Jumping beans

Three recent books on Java should help print designers understand and even come up with some pretty respectable website design. Paul Murphy tests them out

Packages the size of telephone directories are constantly arriving at the Design Week offices. Hopes for a glossy monograph on Paul Rand are dashed when more often than not they turn out to be books on computer programming. Not just any computer language but specifically Java. So why would the otherwise sensible publisher Prentice Hall send DW Instant Java and Java by Example?

Java, developed by Sun Microsystems, is a streamlined programming language which most importantly is platform-independent and will therefore run on any Java-enabled machine, whether it’s a Mac or a PC. “So what?” you might say, but if you’ve looked at the World Wide Web then you’ve almost certainly encountered what it is that Java can do. As Steve Devo, technical director at Online Magic, the company responsible for the Sky Sports and Channel 4 sites, says: “The point is that Java can do pretty much whatever you want to do – animation, complex forms, layouts, interactivity – ultimately it means more control over your site.”

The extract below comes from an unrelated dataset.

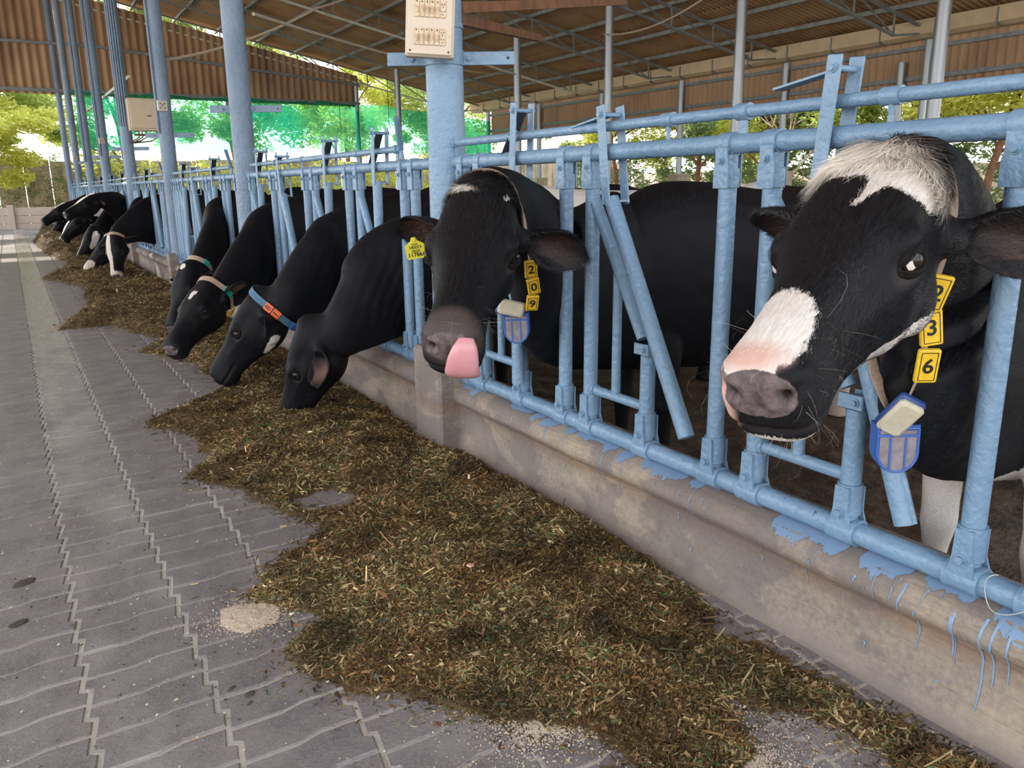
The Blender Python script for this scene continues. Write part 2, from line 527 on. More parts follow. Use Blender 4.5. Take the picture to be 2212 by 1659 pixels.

Early criticisms of the web as a design medium focused on the lack of control over layouts and fonts, these being dictated by the user’s browser. For designers coming from a print background, most notably Neville Brody, this was the ultimate turn-off. While improvements in browsers and new HTML standards have partly addressed these issues, the promise of Java is not only true control over page layouts that would match the expectations of print, but also animation and interactivity. At last “what you see” will be “what the user gets”. The drawback is that Java is still a programming language and without programming experience, it’s fairly incomprehensible.

Prentice Hall, in alliance with Sun Micro systems, has produced a series of Java books under the Sunsoft Press imprint, and Instant Java by John A Pew is the latest one aimed at the non-programmer. Sensibly for such a premise, Instant Java has limited itself to the use of Java applets on web pages as a way of adding sound, animation and interactivity rather than attempting to teach the syntax of the full Java programming language. The applets range from image manipulation (scaling, blurring, skewing images and so on) through to animation and slide shows. All the code necessary is included alongside a brief description of what it does, and the included CD-ROM contains all the working examples. These are easily adapted and customised for uploading to a website.

The images the author has chosen are pretty cheesy, but don’t let this put you off as what matters here is the code. For a web production company employing programmers the use is limited, but for a designer dabbling in the web this is a straightforward, understandable guide. Alternatively, you could download the source code from a Java-enabled site to “borrow” for your own use. But whichever way you go the problem with using generic code is that you’re always dependent on what’s already available.

Prentice Hall’s companion publication Java by Example is aimed squarely at the experienced programmer and without that knowledge is quite frankly incomprehensible. A better bet for the non-programming designer who wants to take the plunge into Java programming would be Just Java – a painless introduction to Java and object-orientated programming.

Instant Java by John A Pew, Java by Example by Jerry R Jackson and Alan L McClennan and Just Java by Peter van der Linden are all published by Prentice Hall at 27.95 each.